La historia de los abuelos del autor, Isabel y Jaime, no está articulada con hechos reales, sino con recuerdos. Forma parte también de la historia desaparecida, según comentó el autor en entrevistas sus familiares tuvieron que quemar la correspondencia para evitarse problemas con la represión del régimen. La gente hizo carta blanca con esto, no dejó nada. Su pasado, del que no volvieron a hablar la mayoría, se sumió en el silencio y el olvido.
Como digo, el gran talento de Jaime Martín está en la atención que le presta a los pequeños detalles sin exagerarlos ni dejarlos pasar. Si hay viñetas de este cómic que me gustaría que viera mi hijo son las de las ejecuciones. Cuando los soldados republicanos cogen al alcalde que había ordenado a la guardia civil asesinar a la madre de uno de esos soldados cuando los nacionales tomaron su pueblo.
El monstruo está en camiseta interior, sudando, indefenso, de rodillas. Representa la mezquindad humana como nadie, pero en ese momento no es más que un desgraciado. Sin contemplaciones, le vuelan la cabeza. Volviendo a Yugoslavia, la excelente película de Aleksandar Petrovic, Tri, también abordó estos conflictos morales. En una de las historias de esta cinta que rompió con una cinematografía dedicada a alabar la épica partisana, retrató a un hombre que se ve obligado a mandar fusilar a una mujer porque había sido novia de un alemán durante la ocupación. El conflicto de ese hombre es el mismo que siente el lector que sea una persona medio normal cuando accede al atestado de tanto asesinato a sangre fría. En la segunda mitad del cómic, son los nacionales los que matan. En primera persona, ahora uno se pone en la piel del que recibe el paseillo.
Pero en el cómic de Martín la guerra es implacable y acaba con la vida tanto de civiles como de soldados. Como síntesis de la contienda, del odio larvado, el quebranto del orden con el golpe de estado y el imperio de la ley del más fuete posterior, es un cómic inmejorable. Y en sí mismo encierra la enseñanza. El autor, al que siempre le rondó dibujar esta historia, tardó años en sacarla. El proyecto se materializo cuando los movimientos de Memoria Histórica ya llevaban casi veinte años trabajando. En los ochenta era una extravagancia regresar a las historietas de los abuelos cebolleta. Queríamos mirar hacia delante, pero ellos no podían mirar hacia atrás. Su juventud la habían perdido a cambio de seguir vivos.
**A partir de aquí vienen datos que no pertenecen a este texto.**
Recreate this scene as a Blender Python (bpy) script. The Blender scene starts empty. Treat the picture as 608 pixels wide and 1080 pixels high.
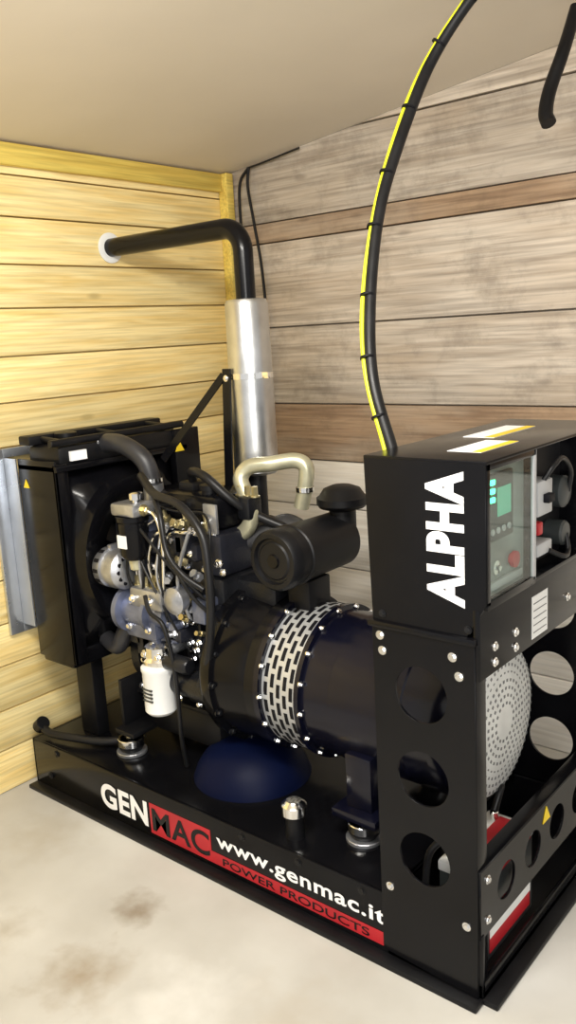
import bpy, bmesh, math, random
from mathutils import Vector, Matrix
random.seed(4)
sc = bpy.context.scene
sc.view_settings.view_transform = 'Standard'
COL = sc.collection

# ------------------------------------------------------------ materials
def newmat(name):
    m = bpy.data.materials.new(name); m.use_nodes = True
    nt = m.node_tree
    return m, nt, nt.nodes['Principled BSDF']

def paint(name, col, rough=.4, metal=0., var=.15, scale=8., bump=.0, coat=0., emit=0., spec=.5):
    m, nt, b = newmat(name)
    N, L = nt.nodes, nt.links
    tc = N.new('ShaderNodeTexCoord'); no = N.new('ShaderNodeTexNoise')
    no.inputs['Scale'].default_value = scale; no.inputs['Detail'].default_value = 5
    L.new(tc.outputs['Object'], no.inputs['Vector'])
    cr = N.new('ShaderNodeValToRGB')
    cr.color_ramp.elements[0].position = .3; cr.color_ramp.elements[1].position = .7
    cr.color_ramp.elements[0].color = (*[c*(1-var) for c in col], 1)
    cr.color_ramp.elements[1].color = (*[min(1, c*(1+var)) for c in col], 1)
    L.new(no.outputs['Fac'], cr.inputs['Fac']); L.new(cr.outputs['Color'], b.inputs['Base Color'])
    mr = N.new('ShaderNodeMapRange')
    mr.inputs['To Min'].default_value = max(.02, rough-.08); mr.inputs['To Max'].default_value = rough+.08
    L.new(no.outputs['Fac'], mr.inputs['Value']); L.new(mr.outputs['Result'], b.inputs['Roughness'])
    b.inputs['Metallic'].default_value = metal
    b.inputs['Specular IOR Level'].default_value = spec
    b.inputs['Coat Weight'].default_value = coat
    if emit:
        b.inputs['Emission Color'].default_value = (*col, 1); b.inputs['Emission Strength'].default_value = emit
    if bump:
        n2 = N.new('ShaderNodeTexNoise'); n2.inputs['Scale'].default_value = scale*12
        L.new(tc.outputs['Object'], n2.inputs['Vector'])
        bp = N.new('ShaderNodeBump'); bp.inputs['Strength'].default_value = bump; bp.inputs['Distance'].default_value = .003
        L.new(n2.outputs['Fac'], bp.inputs['Height']); L.new(bp.outputs['Normal'], b.inputs['Normal'])
    return m

def wood(name, ca, cb, cdark, axis, knots=True, rough=.6, patch=.45, grain=.25, stain=0.):
    """planks: grain stretched along axis (0=x,1=y); tone varies per board"""
    m, nt, b = newmat(name)
    N, L = nt.nodes, nt.links
    tc = N.new('ShaderNodeTexCoord'); geo = N.new('ShaderNodeNewGeometry')
    off = N.new('ShaderNodeVectorMath'); off.operation = 'MULTIPLY_ADD'
    cx = N.new('ShaderNodeCombineXYZ')
    for k in range(3): L.new(geo.outputs['Random Per Island'], cx.inputs[k])
    L.new(cx.outputs[0], off.inputs[0]); off.inputs[1].default_value = (13, 17, 9)
    L.new(tc.outputs['Object'], off.inputs[2])
    mp = N.new('ShaderNodeMapping')
    s = [26., 26., 26.]; s[axis] = 1.6
    mp.inputs['Scale'].default_value = s
    L.new(off.outputs[0], mp.inputs['Vector'])
    n1 = N.new('ShaderNodeTexNoise'); n1.inputs['Scale'].default_value = 1.6; n1.inputs['Detail'].default_value = 6; n1.inputs['Distortion'].default_value = .6
    L.new(mp.outputs[0], n1.inputs['Vector'])
    cr = N.new('ShaderNodeValToRGB')
    cr.color_ramp.elements[0].position = .3; cr.color_ramp.elements[0].color = (*cb, 1)
    cr.color_ramp.elements[1].position = .6; cr.color_ramp.elements[1].color = (*ca, 1)
    L.new(n1.outputs['Fac'], cr.inputs['Fac'])
    # patches
    mp2 = N.new('ShaderNodeMapping'); s = [3., 3., 6.]; s[axis] = 1.6
    mp2.inputs['Scale'].default_value = s; L.new(off.outputs[0], mp2.inputs['Vector'])
    n2 = N.new('ShaderNodeTexNoise'); n2.inputs['Scale'].default_value = 1.3; n2.inputs['Detail'].default_value = 6
    L.new(mp2.outputs[0], n2.inputs['Vector'])
    mr = N.new('ShaderNodeMapRange'); mr.inputs['From Min'].default_value = .45; mr.inputs['From Max'].default_value = .72
    mr.inputs['To Max'].default_value = patch
    L.new(n2.outputs['Fac'], mr.inputs['Value'])
    mx = N.new('ShaderNodeMixRGB'); mx.inputs[2].default_value = (*cdark, 1)
    L.new(mr.outputs[0], mx.inputs[0]); L.new(cr.outputs[0], mx.inputs[1])
    colr = mx.outputs[0]
    if stain:   # blotchy weather stains, not following the grain
        n5 = N.new('ShaderNodeTexNoise'); n5.inputs['Scale'].default_value = 7; n5.inputs['Detail'].default_value = 10; n5.inputs['Roughness'].default_value = .7
        L.new(off.outputs[0], n5.inputs['Vector'])
        m5 = N.new('ShaderNodeMapRange'); m5.inputs['From Min'].default_value = .5; m5.inputs['From Max'].default_value = .7; m5.inputs['To Max'].default_value = stain
        L.new(n5.outputs['Fac'], m5.inputs['Value'])
        mx5 = N.new('ShaderNodeMixRGB'); mx5.inputs[2].default_value = (*[c*.55 for c in cb], 1)
        L.new(m5.outputs[0], mx5.inputs[0]); L.new(colr, mx5.inputs[1]); colr = mx5.outputs[0]
    # fine dark grain streaks
    mp3 = N.new('ShaderNodeMapping'); s = [110., 110., 110.]; s[axis] = 3.5
    mp3.inputs['Scale'].default_value = s; L.new(off.outputs[0], mp3.inputs['Vector'])
    n3 = N.new('ShaderNodeTexNoise'); n3.inputs['Scale'].default_value = 1.; n3.inputs['Detail'].default_value = 4
    L.new(mp3.outputs[0], n3.inputs['Vector'])
    m4 = N.new('ShaderNodeMapRange'); m4.inputs['From Min'].default_value = .3; m4.inputs['From Max'].default_value = .6
    m4.inputs['To Min'].default_value = 1-grain; m4.inputs['To Max'].default_value = 1.05
    L.new(n3.outputs['Fac'], m4.inputs['Value'])
    # per board brightness
    hs = N.new('ShaderNodeHueSaturation')
    m2 = N.new('ShaderNodeMapRange'); m2.inputs['To Min'].default_value = .84; m2.inputs['To Max'].default_value = 1.1
    L.new(geo.outputs['Random Per Island'], m2.inputs['Value'])
    mm = N.new('ShaderNodeMath'); mm.operation = 'MULTIPLY'
    L.new(m2.outputs[0], mm.inputs[0]); L.new(m4.outputs[0], mm.inputs[1]); L.new(mm.outputs[0], hs.inputs['Value'])
    L.new(colr, hs.inputs['Color'])
    out = hs.outputs[0]
    if knots:
        mk = N.new('ShaderNodeMapping'); sk = [9., 9., 9.]; sk[axis] = 3.2
        mk.inputs['Scale'].default_value = sk; L.new(off.outputs[0], mk.inputs['Vector'])
        vo = N.new('ShaderNodeTexVoronoi'); vo.inputs['Scale'].default_value = 1.
        L.new(mk.outputs[0], vo.inputs['Vector'])
        kr = N.new('ShaderNodeMapRange'); kr.inputs['From Min'].default_value = .05; kr.inputs['From Max'].default_value = .13
        kr.inputs['To Min'].default_value = .45; kr.inputs['To Max'].default_value = 0
        L.new(vo.outputs['Distance'], kr.inputs['Value'])
        m3 = N.new('ShaderNodeMixRGB'); m3.inputs[2].default_value = (*[c*.4 for c in cb], 1)
        L.new(kr.outputs[0], m3.inputs[0]); L.new(out, m3.inputs[1]); out = m3.outputs[0]
    L.new(out, b.inputs['Base Color'])
    b.inputs['Roughness'].default_value = rough
    bp = N.new('ShaderNodeBump'); bp.inputs['Strength'].default_value = .3; bp.inputs['Distance'].default_value = .004
    L.new(n1.outputs['Fac'], bp.inputs['Height']); L.new(bp.outputs[0], b.inputs['Normal'])
    return m

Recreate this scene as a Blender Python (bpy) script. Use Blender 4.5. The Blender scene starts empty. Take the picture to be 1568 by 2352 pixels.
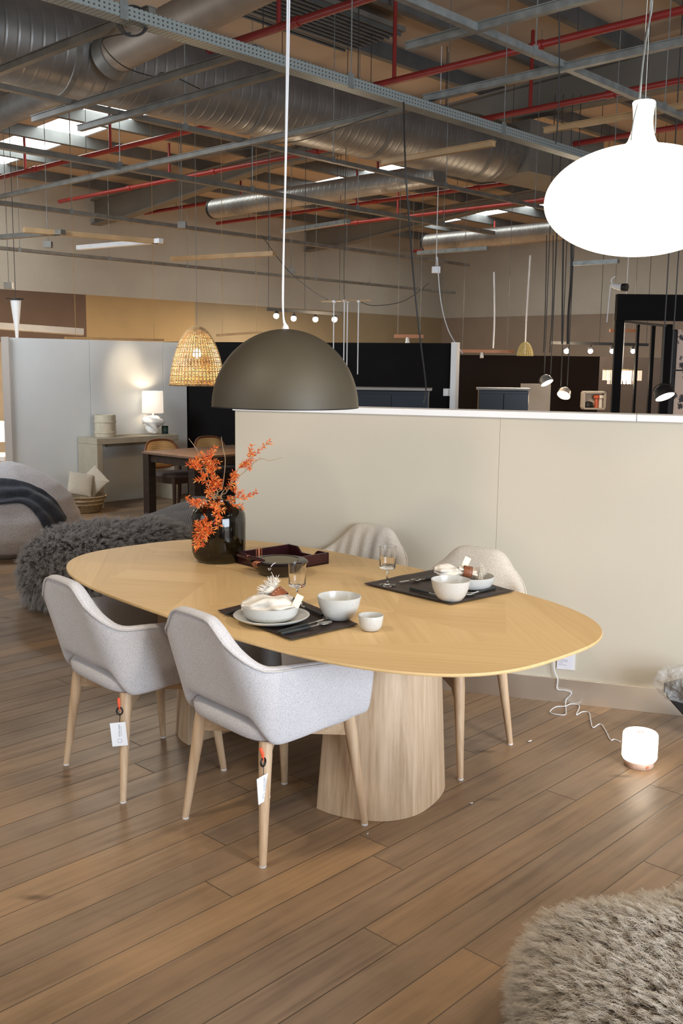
import bpy, math, random
from mathutils import Vector, Matrix, noise
random.seed(7)
C = bpy.context.scene.collection
PI = math.pi
# ------------------------------------------------------------------ camera
F_PX, PITCH, ROLL, EYE = 2260.0, math.radians(8.6), math.radians(.68), 1.66
cp, sp, cr, sr = math.cos(PITCH), math.sin(PITCH), math.cos(ROLL), math.sin(ROLL)
R0, U0, F0 = Vector((1, 0, 0)), Vector((0, sp, cp)), Vector((0, cp, -sp))
O0 = Vector((0, 0, EYE))
cam = bpy.data.cameras.new('camera'); camo = bpy.data.objects.new('camera', cam); C.objects.link(camo)
cam.sensor_fit = 'VERTICAL'; cam.sensor_height = 36; cam.lens = F_PX * 36 / 2352; cam.clip_end = 200
cx_, cy_ = R0 * cr + U0 * sr, -R0 * sr + U0 * cr
m = Matrix((cx_, cy_, -F0)).transposed().to_4x4(); m.translation = O0; camo.matrix_world = m
bpy.context.scene.camera = camo
def ray(x, y):
    a, b = x - 784, y - 1176
    return F0 + R0 * ((cr * a + sr * b) / F_PX) - U0 * ((-sr * a + cr * b) / F_PX)
def Z(x, y, z=0.0):                       # where a sight line meets a level
    d = ray(x, y); return O0 + d * ((z - EYE) / d.z)
def D(x, y, Y):                           # where it meets a depth
    d = ray(x, y); return O0 + d * (Y / d.y)
def PL(x, y, p, n):                       # where it meets an upright plane
    d = ray(x, y); n = Vector(n); return O0 + d * ((Vector(p) - O0).dot(n) / d.dot(n))
A1 = math.radians(46.5)
K1, K2 = Vector((math.cos(A1), math.sin(A1), 0)), Vector((-math.sin(A1), math.cos(A1), 0))
def G(u, v, z): return K1 * u + K2 * v + Vector((0, 0, z))     # building grid

# ------------------------------------------------------------------ objects
def tag(o, label=None, cat=None, group=None, kind=None):
    for k, v in (('label', label), ('category', cat), ('group', group), ('kind', kind)):
        if v: o[k] = v
    return o
def thing(name, label, cat, loc=(0, 0, 0), rz=0, group=None):
    o = bpy.data.objects.new(name, None); C.objects.link(o); o.empty_display_size = .1
    o.location = loc; o.rotation_euler = (0, 0, rz)
    return tag(o, label, cat, group)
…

La historia se completa con la posguerra, cuando los protagonistas se ganan la vida como traperos en un arrabal y no dejan de recibir las visitas de la policía o ser acosados en los caminos por guardias civiles corruptos. Estos abuelos, además, hicieron la odisea que tantos han hecho del sur, donde llegaron a sufrir hambre, al norte, donde les sorprendió la guerra, la posguerra y la dictadura. Estas viñetas de Jaime Martin son las que tienen que leer y entender tus hijos para que no les pueda acusar nadie de frivolizar con un conflicto.